**Supplied data:**

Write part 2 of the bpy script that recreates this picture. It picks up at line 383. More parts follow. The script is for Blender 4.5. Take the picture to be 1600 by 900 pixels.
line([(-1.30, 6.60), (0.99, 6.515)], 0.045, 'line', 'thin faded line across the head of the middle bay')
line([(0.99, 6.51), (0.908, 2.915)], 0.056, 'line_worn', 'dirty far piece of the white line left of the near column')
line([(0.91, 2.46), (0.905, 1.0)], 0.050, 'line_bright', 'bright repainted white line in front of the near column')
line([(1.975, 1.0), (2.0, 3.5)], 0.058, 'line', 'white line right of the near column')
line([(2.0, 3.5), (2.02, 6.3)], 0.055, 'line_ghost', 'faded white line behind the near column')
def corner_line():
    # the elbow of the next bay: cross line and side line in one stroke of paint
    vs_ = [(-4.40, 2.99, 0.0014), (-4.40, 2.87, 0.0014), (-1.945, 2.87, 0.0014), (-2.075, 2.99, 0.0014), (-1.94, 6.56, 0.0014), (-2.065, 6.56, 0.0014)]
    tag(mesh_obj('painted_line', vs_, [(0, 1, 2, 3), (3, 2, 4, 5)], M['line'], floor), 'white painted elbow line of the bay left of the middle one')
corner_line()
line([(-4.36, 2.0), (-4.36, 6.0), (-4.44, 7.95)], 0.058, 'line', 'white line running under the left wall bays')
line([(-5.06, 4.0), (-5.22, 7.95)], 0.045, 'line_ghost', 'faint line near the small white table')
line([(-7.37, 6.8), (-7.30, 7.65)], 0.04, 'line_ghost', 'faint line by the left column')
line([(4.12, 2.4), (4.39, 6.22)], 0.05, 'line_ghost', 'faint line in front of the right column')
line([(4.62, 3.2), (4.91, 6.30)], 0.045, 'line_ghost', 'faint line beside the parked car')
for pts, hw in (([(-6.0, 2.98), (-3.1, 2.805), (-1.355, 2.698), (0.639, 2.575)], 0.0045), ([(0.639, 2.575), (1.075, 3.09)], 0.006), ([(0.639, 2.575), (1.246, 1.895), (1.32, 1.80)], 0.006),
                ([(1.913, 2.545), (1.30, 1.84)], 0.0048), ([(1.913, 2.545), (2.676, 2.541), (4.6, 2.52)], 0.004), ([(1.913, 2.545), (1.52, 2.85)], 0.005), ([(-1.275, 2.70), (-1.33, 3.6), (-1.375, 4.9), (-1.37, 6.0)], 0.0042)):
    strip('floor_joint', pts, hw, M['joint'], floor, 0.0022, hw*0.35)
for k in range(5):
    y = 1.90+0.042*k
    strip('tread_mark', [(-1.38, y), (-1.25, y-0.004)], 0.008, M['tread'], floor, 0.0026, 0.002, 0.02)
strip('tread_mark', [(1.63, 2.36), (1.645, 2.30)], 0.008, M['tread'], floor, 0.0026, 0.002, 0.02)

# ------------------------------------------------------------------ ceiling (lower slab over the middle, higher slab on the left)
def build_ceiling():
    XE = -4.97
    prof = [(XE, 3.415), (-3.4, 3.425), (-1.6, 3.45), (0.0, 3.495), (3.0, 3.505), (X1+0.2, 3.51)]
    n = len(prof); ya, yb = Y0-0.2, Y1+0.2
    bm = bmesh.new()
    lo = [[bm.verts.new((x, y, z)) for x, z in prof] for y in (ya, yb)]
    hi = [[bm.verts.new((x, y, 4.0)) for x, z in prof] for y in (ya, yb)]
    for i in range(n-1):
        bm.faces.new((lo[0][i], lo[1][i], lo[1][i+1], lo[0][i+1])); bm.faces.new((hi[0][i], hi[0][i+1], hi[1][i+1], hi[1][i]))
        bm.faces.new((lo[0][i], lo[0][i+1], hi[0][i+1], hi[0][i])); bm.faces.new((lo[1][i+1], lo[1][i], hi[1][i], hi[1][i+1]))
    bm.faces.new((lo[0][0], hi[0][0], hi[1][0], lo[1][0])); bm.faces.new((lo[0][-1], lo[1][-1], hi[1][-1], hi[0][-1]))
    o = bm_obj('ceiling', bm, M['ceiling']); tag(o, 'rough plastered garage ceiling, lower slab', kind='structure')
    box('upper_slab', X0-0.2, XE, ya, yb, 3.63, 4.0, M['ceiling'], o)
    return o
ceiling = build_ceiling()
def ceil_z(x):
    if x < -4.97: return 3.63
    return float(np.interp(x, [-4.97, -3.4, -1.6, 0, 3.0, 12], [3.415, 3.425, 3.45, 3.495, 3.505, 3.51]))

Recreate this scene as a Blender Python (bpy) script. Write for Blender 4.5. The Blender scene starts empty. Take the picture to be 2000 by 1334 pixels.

**Task to complete:** Write out each line of the data above again, exactly as given.

**Completed exercise:**
Write part 2 of the bpy script that recreates this picture. It picks up at line 383. More parts follow. The script is for Blender 4.5. Take the picture to be 1600 by 900 pixels.
line([(-1.30, 6.60), (0.99, 6.515)], 0.045, 'line', 'thin faded line across the head of the middle bay')
line([(0.99, 6.51), (0.908, 2.915)], 0.056, 'line_worn', 'dirty far piece of the white line left of the near column')
line([(0.91, 2.46), (0.905, 1.0)], 0.050, 'line_bright', 'bright repainted white line in front of the near column')
line([(1.975, 1.0), (2.0, 3.5)], 0.058, 'line', 'white line right of the near column')
line([(2.0, 3.5), (2.02, 6.3)], 0.055, 'line_ghost', 'faded white line behind the near column')
def corner_line():
    # the elbow of the next bay: cross line and side line in one stroke of paint
    vs_ = [(-4.40, 2.99, 0.0014), (-4.40, 2.87, 0.0014), (-1.945, 2.87, 0.0014), (-2.075, 2.99, 0.0014), (-1.94, 6.56, 0.0014), (-2.065, 6.56, 0.0014)]
    tag(mesh_obj('painted_line', vs_, [(0, 1, 2, 3), (3, 2, 4, 5)], M['line'], floor), 'white painted elbow line of the bay left of the middle one')
corner_line()
line([(-4.36, 2.0), (-4.36, 6.0), (-4.44, 7.95)], 0.058, 'line', 'white line running under the left wall bays')
line([(-5.06, 4.0), (-5.22, 7.95)], 0.045, 'line_ghost', 'faint line near the small white table')
line([(-7.37, 6.8), (-7.30, 7.65)], 0.04, 'line_ghost', 'faint line by the left column')
line([(4.12, 2.4), (4.39, 6.22)], 0.05, 'line_ghost', 'faint line in front of the right column')
line([(4.62, 3.2), (4.91, 6.30)], 0.045, 'line_ghost', 'faint line beside the parked car')
for pts, hw in (([(-6.0, 2.98), (-3.1, 2.805), (-1.355, 2.698), (0.639, 2.575)], 0.0045), ([(0.639, 2.575), (1.075, 3.09)], 0.006), ([(0.639, 2.575), (1.246, 1.895), (1.32, 1.80)], 0.006),
                ([(1.913, 2.545), (1.30, 1.84)], 0.0048), ([(1.913, 2.545), (2.676, 2.541), (4.6, 2.52)], 0.004), ([(1.913, 2.545), (1.52, 2.85)], 0.005), ([(-1.275, 2.70), (-1.33, 3.6), (-1.375, 4.9), (-1.37, 6.0)], 0.0042)):
    strip('floor_joint', pts, hw, M['joint'], floor, 0.0022, hw*0.35)
for k in range(5):
    y = 1.90+0.042*k
    strip('tread_mark', [(-1.38, y), (-1.25, y-0.004)], 0.008, M['tread'], floor, 0.0026, 0.002, 0.02)
strip('tread_mark', [(1.63, 2.36), (1.645, 2.30)], 0.008, M['tread'], floor, 0.0026, 0.002, 0.02)

# ------------------------------------------------------------------ ceiling (lower slab over the middle, higher slab on the left)
def build_ceiling():
    XE = -4.97
    prof = [(XE, 3.415), (-3.4, 3.425), (-1.6, 3.45), (0.0, 3.495), (3.0, 3.505), (X1+0.2, 3.51)]
    n = len(prof); ya, yb = Y0-0.2, Y1+0.2
    bm = bmesh.new()
    lo = [[bm.verts.new((x, y, z)) for x, z in prof] for y in (ya, yb)]
    hi = [[bm.verts.new((x, y, 4.0)) for x, z in prof] for y in (ya, yb)]
    for i in range(n-1):
        bm.faces.new((lo[0][i], lo[1][i], lo[1][i+1], lo[0][i+1])); bm.faces.new((hi[0][i], hi[0][i+1], hi[1][i+1], hi[1][i]))
        bm.faces.new((lo[0][i], lo[0][i+1], hi[0][i+1], hi[0][i])); bm.faces.new((lo[1][i+1], lo[1][i], hi[1][i], hi[1][i+1]))
    bm.faces.new((lo[0][0], hi[0][0], hi[1][0], lo[1][0])); bm.faces.new((lo[0][-1], lo[1][-1], hi[1][-1], hi[0][-1]))
    o = bm_obj('ceiling', bm, M['ceiling']); tag(o, 'rough plastered garage ceiling, lower slab', kind='structure')
    box('upper_slab', X0-0.2, XE, ya, yb, 3.63, 4.0, M['ceiling'], o)
    return o
ceiling = build_ceiling()
def ceil_z(x):
    if x < -4.97: return 3.63
    return float(np.interp(x, [-4.97, -3.4, -1.6, 0, 3.0, 12], [3.415, 3.425, 3.45, 3.495, 3.505, 3.51]))

Recreate this scene as a Blender Python (bpy) script. Write for Blender 4.5. The Blender scene starts empty. Take the picture to be 2000 by 1334 pixels.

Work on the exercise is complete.